I agree with this Al.

I'll attempt to clarify another aspect of the confusion in the usage of
the term Broadband.

In many usages broadband implies more bandwidth than narrowband. This
is the typical usage in the context of areas with well-developed
traditional communications infrastructures, typically PTT and PSTN
based.

The other aspect of the term broadband has less to do with the amount of
delivered bandwidth than the fact that it uses different infrastructure
than narrowband.  Narrowband typically means DS-0, analog-modems, a
copper loop from a Central Office, and classic phone switch. Broadband
might use any of cable modems, DSL, licensed wireless or unlicensed
(e.g. 802.11).

I agree that in many cases surprisingly little bandwidth can be quite
useful, and at the same time in 802.11 (or similar technologies) is the
cheapest way to deliver access bandwidth.

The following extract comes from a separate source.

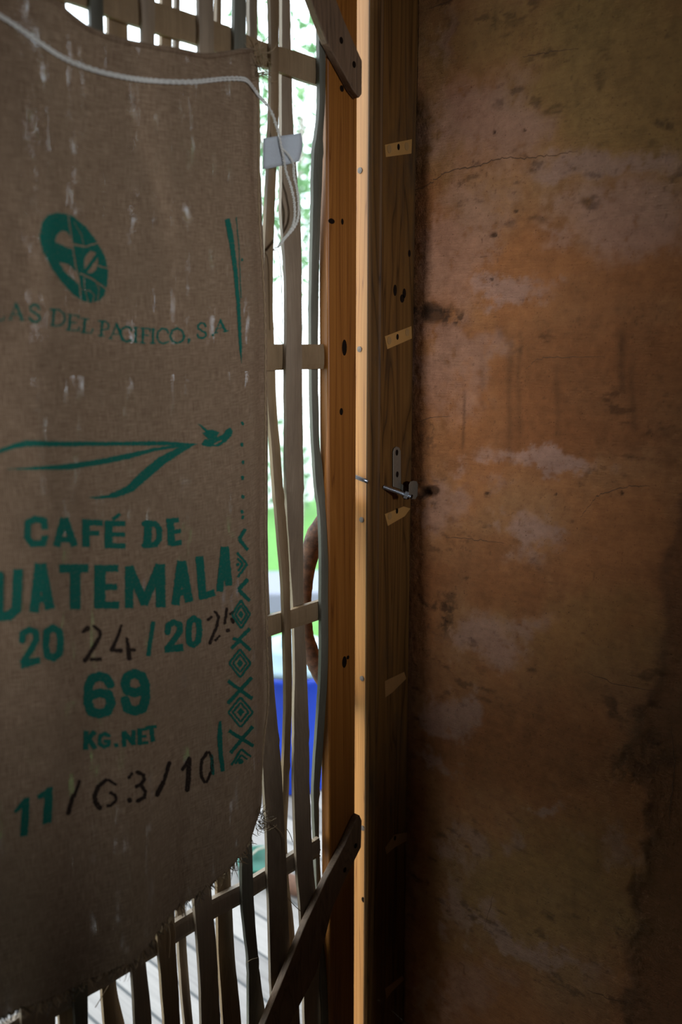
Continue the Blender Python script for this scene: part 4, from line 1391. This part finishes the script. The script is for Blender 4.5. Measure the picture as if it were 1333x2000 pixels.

Finally, we need to separately consider the access bandwidth and the
backhaul bandwidth. In many small village environments 802.11 can very
economically support several mbps of shared local bandwidth. The
monthly expense of the backhaul connection (VSAT and ISP fee) dominates
the cost and limits the available bandwidth.

   -- Jim



On 11/6/03 11:22 AM, "Al Hammond" <[EMAIL PROTECTED]> wrote:

> I'd like to reply to Peter Burgess and clear up an important
> misconception. Connectivity is essential for local networking, for
> access to information, for local content generation, for increasing
> transparency and trust, for e-commerce--so its not the goal, but it is a
> critical tool. In most developing communities, especially rural,
> wireless access is the only affordable approach. Broadband wireless is
> critical to development, because existing and especially next generation
> technologies allow you to connect widely dispersed users with a single
> piece of equipment--thus aggregating the demand and lowering the cost of
> access--and to do so in unlicensed spectra, thus enabling small
> entrepreneurs and non-proft groups to provide access without waiting for
> large carriers (in principle--there are still regulatory barriers in
> many places). WiFi networks already cover ranges of 100 miles or more,
> with repeaters and tuned anntennae--in Laos, in California, in India,
> and in many other places. WiMax networks will cover whole cities (30
> mile braodcast range, not point to point) or link widely scattered local
> WiFi networks. (3-G cellular data networks have many similar features,
> but operate only in liscensed spectra.)
> 
> Thus the critical feature of broadband wireless is that it will lower
> end user cost, by aggregating more demand. The fact that it is broadband
> and allows more multimedia content (such as video mail and video
> conferencing, and face/voice recognition for secure identity in
> transaction, and more intuitive graphic interfaces--all important for
> semi-literate users) is simply a bonus. The key fact is the superior
> economics of wireless broadband from the point of the end user--these
> are not luxury class items, but instead absolutely critical to spreading
> connectivity access to poor communities at prices they can afford. I
> think it important that the ICT for development community become aware
> of these characteristics, so they don't unknowingly oppose advances that
> could really make a huge difference in poor communities.